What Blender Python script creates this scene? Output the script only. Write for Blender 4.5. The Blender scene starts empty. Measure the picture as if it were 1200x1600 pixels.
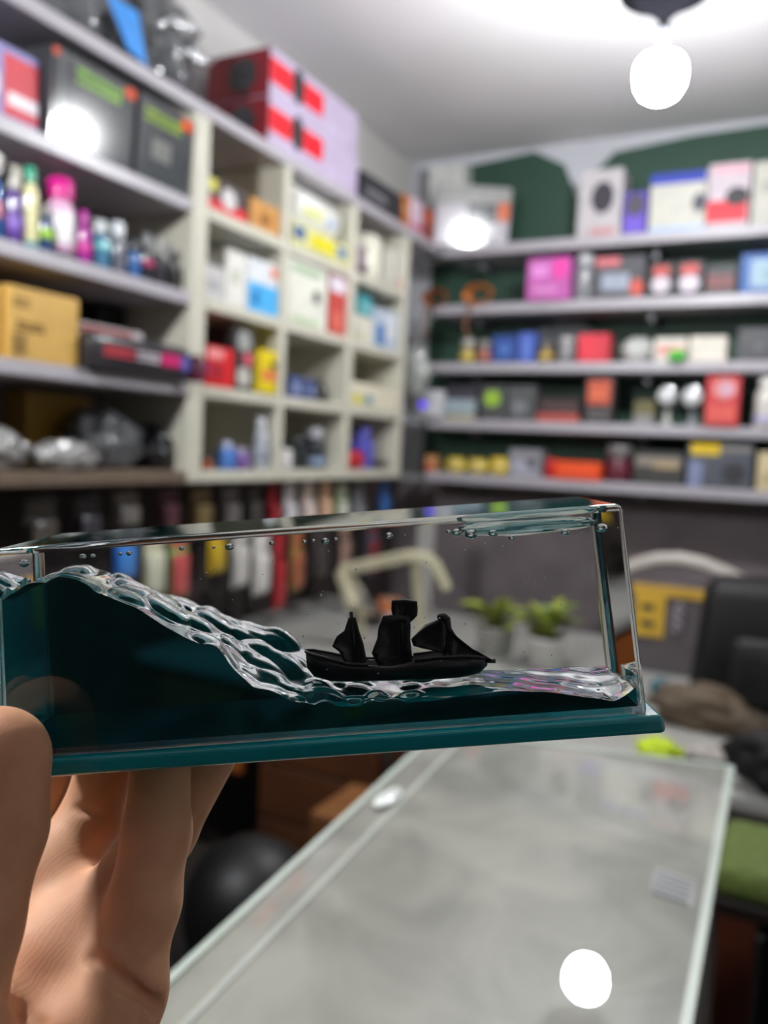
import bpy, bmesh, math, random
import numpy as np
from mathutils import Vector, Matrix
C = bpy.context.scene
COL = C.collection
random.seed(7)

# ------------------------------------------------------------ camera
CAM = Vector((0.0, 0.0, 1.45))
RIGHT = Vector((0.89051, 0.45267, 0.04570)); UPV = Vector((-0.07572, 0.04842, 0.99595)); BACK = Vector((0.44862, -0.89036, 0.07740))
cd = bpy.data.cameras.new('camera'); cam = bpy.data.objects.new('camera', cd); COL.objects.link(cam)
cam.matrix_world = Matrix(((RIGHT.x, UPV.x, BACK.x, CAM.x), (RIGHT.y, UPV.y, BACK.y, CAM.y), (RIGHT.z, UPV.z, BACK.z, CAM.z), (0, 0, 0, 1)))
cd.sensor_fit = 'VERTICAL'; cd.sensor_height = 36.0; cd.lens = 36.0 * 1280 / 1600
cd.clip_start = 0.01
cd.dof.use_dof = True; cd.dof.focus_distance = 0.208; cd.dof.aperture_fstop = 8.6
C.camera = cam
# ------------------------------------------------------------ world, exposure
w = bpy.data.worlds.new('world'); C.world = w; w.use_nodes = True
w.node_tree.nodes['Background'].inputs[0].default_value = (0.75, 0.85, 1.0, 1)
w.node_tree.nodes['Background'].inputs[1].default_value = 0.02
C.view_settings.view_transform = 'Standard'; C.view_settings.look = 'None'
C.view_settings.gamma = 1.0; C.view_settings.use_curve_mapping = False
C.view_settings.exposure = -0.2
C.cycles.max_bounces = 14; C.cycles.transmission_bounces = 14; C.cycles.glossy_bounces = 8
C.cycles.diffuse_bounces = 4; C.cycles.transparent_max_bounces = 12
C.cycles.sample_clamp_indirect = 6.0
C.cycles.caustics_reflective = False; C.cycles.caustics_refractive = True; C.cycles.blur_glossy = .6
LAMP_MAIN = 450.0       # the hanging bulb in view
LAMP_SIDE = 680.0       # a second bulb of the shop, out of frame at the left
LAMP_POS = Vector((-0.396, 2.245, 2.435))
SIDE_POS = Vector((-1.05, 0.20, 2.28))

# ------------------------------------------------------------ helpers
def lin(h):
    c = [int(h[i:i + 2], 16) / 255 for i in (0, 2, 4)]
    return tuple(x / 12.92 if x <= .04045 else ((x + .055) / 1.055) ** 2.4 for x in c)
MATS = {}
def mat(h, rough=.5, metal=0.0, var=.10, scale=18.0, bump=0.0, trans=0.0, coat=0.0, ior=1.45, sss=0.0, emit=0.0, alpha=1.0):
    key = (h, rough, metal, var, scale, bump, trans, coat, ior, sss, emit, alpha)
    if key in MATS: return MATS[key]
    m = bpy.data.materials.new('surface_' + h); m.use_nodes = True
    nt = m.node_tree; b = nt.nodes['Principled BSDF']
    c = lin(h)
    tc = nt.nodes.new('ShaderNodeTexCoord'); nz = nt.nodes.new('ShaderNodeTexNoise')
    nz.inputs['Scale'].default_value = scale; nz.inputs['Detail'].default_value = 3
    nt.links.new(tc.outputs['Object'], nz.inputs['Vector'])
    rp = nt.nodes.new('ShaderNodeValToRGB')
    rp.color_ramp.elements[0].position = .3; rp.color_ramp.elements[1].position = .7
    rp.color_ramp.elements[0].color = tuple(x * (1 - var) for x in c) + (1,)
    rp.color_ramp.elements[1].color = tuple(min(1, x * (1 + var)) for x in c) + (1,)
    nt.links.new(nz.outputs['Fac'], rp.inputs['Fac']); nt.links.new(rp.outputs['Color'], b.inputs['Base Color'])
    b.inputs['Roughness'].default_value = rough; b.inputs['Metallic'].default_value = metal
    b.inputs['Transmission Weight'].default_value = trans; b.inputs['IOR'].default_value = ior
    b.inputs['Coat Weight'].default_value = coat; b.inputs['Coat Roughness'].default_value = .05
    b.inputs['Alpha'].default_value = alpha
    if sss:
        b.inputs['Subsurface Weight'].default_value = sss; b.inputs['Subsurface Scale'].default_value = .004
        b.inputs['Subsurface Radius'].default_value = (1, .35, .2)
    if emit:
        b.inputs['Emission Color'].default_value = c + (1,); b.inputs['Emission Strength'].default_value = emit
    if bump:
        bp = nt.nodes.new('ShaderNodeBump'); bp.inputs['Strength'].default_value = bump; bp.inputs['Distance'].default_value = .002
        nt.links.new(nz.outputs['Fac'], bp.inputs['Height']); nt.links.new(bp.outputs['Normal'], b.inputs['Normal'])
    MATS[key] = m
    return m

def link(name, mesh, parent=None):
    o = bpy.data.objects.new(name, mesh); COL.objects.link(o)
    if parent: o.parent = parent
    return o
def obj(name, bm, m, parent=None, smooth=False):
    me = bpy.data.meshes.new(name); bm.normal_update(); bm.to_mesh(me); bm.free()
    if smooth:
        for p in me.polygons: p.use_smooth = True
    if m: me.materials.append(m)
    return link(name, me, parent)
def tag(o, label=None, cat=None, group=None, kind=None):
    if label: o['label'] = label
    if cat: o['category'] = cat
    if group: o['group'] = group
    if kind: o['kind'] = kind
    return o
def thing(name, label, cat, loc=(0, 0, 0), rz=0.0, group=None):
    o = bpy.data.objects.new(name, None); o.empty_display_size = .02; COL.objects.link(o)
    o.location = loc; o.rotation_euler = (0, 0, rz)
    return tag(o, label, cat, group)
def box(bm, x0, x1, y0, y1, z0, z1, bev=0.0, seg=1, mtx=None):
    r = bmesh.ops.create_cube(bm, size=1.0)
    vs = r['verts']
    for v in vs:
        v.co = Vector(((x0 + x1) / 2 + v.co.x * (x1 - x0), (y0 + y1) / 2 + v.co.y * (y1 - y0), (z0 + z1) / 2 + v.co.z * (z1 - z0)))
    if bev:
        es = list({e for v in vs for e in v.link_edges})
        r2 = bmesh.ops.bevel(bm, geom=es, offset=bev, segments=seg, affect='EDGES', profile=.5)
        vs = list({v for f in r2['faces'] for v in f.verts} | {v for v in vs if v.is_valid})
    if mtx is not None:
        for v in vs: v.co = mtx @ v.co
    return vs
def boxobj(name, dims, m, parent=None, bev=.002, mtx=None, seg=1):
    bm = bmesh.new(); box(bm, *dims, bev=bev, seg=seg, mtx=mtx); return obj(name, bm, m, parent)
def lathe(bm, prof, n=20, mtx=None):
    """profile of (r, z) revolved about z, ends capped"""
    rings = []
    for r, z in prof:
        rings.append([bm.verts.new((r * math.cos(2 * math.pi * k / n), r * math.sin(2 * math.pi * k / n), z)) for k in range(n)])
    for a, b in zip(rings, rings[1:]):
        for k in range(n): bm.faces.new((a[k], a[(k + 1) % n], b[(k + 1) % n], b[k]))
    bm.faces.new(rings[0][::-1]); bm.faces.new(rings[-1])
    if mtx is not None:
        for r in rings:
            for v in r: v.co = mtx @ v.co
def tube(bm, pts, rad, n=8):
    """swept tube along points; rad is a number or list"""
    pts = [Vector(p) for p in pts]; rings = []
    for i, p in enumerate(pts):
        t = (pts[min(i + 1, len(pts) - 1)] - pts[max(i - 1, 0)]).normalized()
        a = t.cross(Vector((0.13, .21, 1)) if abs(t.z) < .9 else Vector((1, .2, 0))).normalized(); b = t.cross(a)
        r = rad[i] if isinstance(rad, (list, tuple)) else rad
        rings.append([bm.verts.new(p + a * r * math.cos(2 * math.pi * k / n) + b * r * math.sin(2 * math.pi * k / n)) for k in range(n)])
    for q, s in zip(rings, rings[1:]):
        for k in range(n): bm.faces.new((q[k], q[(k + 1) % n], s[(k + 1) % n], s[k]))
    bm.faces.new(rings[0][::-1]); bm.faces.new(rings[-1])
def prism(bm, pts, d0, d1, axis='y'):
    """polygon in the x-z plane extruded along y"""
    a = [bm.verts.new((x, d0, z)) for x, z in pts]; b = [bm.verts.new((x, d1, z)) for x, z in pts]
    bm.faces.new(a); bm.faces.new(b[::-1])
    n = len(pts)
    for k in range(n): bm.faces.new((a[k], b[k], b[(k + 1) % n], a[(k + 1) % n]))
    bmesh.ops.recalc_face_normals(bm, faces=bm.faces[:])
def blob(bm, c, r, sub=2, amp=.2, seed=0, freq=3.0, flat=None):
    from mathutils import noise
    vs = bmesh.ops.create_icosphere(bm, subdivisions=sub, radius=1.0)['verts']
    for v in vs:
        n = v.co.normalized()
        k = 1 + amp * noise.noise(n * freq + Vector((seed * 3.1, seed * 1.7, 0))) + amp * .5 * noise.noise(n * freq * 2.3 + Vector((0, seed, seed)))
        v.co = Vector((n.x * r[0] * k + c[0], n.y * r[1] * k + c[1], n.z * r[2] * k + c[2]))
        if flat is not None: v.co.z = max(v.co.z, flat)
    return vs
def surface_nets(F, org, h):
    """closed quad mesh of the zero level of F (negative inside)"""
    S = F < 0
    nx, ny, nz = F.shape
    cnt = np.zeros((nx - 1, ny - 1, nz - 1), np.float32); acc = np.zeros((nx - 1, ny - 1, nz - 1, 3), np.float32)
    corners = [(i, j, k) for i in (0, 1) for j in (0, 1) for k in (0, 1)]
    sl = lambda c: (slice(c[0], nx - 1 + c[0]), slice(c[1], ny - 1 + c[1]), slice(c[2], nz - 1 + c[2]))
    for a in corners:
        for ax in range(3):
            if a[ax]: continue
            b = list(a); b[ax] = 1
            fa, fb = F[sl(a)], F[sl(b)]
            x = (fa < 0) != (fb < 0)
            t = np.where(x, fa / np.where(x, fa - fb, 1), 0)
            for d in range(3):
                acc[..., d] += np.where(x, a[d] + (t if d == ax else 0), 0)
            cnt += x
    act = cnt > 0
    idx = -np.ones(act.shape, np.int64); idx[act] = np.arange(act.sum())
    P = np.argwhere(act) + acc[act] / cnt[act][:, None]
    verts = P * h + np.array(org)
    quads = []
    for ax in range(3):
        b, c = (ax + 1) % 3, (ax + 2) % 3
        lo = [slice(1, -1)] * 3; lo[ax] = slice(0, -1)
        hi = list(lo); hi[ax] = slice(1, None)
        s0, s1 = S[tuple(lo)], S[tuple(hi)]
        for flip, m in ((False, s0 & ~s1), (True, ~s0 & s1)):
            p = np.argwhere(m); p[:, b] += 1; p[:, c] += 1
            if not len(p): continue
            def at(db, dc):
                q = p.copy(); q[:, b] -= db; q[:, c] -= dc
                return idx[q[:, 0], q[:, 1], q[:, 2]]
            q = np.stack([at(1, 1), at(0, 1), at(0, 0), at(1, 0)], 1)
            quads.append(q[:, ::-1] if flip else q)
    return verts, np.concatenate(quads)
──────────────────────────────
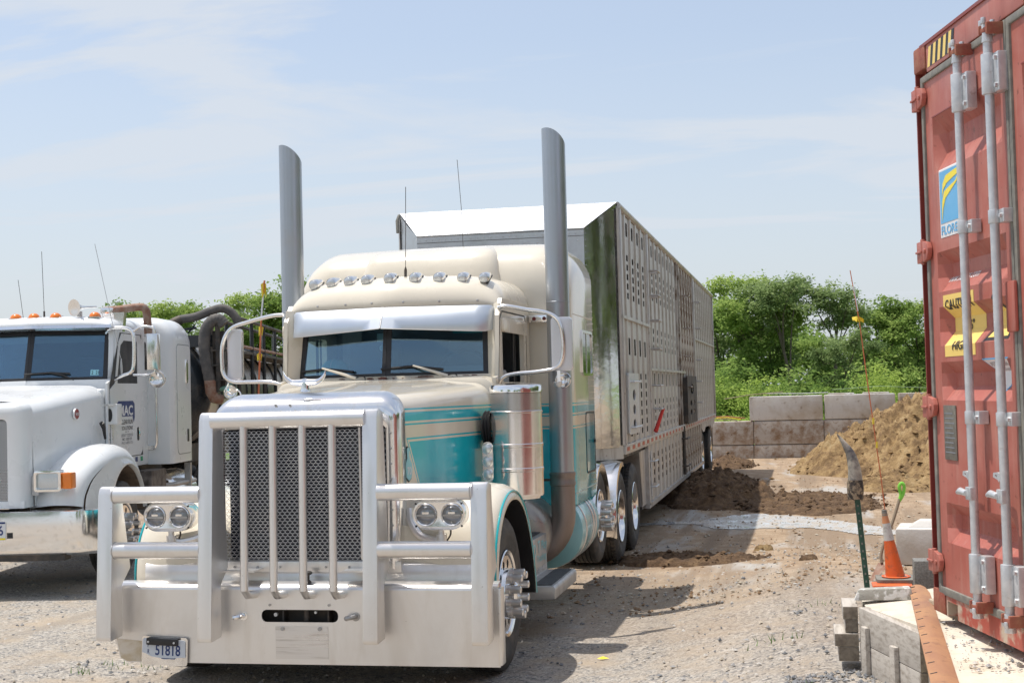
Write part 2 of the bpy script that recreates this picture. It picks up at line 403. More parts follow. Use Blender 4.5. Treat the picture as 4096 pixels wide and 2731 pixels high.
──────────────────────────────
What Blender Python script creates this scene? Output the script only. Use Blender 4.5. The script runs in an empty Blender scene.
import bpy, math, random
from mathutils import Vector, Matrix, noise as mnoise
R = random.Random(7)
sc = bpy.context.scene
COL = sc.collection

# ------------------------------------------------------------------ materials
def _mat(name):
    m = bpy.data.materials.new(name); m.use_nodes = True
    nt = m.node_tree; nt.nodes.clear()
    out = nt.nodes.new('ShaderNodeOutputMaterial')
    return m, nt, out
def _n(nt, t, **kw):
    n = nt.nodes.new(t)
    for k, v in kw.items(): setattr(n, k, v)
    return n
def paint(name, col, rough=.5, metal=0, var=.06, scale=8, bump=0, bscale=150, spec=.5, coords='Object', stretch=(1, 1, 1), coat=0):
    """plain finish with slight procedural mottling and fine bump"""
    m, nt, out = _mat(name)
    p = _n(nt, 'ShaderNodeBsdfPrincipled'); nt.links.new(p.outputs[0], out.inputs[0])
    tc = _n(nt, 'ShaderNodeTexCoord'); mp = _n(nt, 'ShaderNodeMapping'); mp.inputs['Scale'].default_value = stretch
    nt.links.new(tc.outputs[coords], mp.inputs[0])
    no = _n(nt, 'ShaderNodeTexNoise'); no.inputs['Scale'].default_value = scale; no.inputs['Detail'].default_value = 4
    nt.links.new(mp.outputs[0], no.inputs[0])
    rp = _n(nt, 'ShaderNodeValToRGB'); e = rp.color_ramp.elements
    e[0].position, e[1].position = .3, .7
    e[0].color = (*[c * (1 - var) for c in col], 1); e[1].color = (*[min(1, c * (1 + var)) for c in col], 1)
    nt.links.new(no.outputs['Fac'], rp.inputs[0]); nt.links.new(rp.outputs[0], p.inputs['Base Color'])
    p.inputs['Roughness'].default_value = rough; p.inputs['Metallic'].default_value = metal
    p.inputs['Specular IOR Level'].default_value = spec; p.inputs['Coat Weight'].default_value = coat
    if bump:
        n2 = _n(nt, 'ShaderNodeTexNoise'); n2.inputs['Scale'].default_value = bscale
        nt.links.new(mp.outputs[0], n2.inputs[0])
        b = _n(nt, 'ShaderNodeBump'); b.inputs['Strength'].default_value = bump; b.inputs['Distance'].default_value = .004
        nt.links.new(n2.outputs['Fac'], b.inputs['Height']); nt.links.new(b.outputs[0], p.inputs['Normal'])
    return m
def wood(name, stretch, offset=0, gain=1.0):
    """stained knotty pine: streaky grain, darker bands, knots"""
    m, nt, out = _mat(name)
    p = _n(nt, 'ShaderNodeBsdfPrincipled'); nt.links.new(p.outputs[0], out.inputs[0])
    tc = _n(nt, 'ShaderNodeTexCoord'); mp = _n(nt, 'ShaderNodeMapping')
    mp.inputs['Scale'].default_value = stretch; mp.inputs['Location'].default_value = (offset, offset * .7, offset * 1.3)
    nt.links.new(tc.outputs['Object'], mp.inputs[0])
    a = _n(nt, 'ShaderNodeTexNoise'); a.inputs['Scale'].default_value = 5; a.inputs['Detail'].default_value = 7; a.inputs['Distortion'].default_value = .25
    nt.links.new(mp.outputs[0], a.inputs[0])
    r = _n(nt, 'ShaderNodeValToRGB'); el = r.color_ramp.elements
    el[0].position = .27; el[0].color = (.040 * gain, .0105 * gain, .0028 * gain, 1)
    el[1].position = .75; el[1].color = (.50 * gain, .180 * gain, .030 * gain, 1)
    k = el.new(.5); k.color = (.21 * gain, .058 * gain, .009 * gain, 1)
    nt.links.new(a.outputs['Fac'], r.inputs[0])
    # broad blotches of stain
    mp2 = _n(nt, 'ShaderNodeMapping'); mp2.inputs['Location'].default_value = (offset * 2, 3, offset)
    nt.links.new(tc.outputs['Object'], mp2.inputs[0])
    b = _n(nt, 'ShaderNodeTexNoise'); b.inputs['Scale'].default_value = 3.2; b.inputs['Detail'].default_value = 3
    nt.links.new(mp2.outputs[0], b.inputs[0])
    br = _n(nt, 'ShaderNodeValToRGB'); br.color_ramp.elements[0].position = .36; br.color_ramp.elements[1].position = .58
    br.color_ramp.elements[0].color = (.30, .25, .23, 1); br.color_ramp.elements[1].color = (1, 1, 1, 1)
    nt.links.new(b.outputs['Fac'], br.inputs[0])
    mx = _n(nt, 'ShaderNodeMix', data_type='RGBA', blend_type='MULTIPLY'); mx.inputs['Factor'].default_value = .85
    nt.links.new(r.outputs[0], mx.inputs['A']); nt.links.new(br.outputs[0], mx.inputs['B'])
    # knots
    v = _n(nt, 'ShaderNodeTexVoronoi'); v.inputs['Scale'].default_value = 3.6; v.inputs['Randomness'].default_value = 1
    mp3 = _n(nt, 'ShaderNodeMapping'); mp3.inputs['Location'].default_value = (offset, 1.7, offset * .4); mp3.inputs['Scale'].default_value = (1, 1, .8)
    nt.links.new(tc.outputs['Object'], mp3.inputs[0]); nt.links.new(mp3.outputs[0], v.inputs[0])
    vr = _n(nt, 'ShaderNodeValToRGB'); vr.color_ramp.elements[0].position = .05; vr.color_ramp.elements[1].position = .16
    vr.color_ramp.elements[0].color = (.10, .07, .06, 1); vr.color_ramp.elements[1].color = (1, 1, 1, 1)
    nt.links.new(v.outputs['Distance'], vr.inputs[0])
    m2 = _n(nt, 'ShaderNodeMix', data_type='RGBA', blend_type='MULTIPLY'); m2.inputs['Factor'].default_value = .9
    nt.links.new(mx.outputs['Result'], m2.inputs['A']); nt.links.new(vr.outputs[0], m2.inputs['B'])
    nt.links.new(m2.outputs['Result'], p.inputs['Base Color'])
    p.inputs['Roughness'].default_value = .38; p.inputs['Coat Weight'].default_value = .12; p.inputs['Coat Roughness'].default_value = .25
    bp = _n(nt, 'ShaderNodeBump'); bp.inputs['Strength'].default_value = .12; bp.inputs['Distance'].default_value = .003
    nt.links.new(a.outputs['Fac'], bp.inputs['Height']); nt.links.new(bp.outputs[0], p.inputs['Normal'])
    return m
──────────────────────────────
Pictures excluded, give again exactly and only the lines of the material above from the line with "were 1200x1600 pixels." through the line with "random.seed(7)".

What Blender Python script creates this scene? Output the script only. Write for Blender 4.5. The Blender scene starts empty. Measure the picture as if it were 1200x1600 pixels.
import bpy, bmesh, math, random
import numpy as np
from mathutils import Vector, Matrix
C = bpy.context.scene
COL = C.collection
random.seed(7)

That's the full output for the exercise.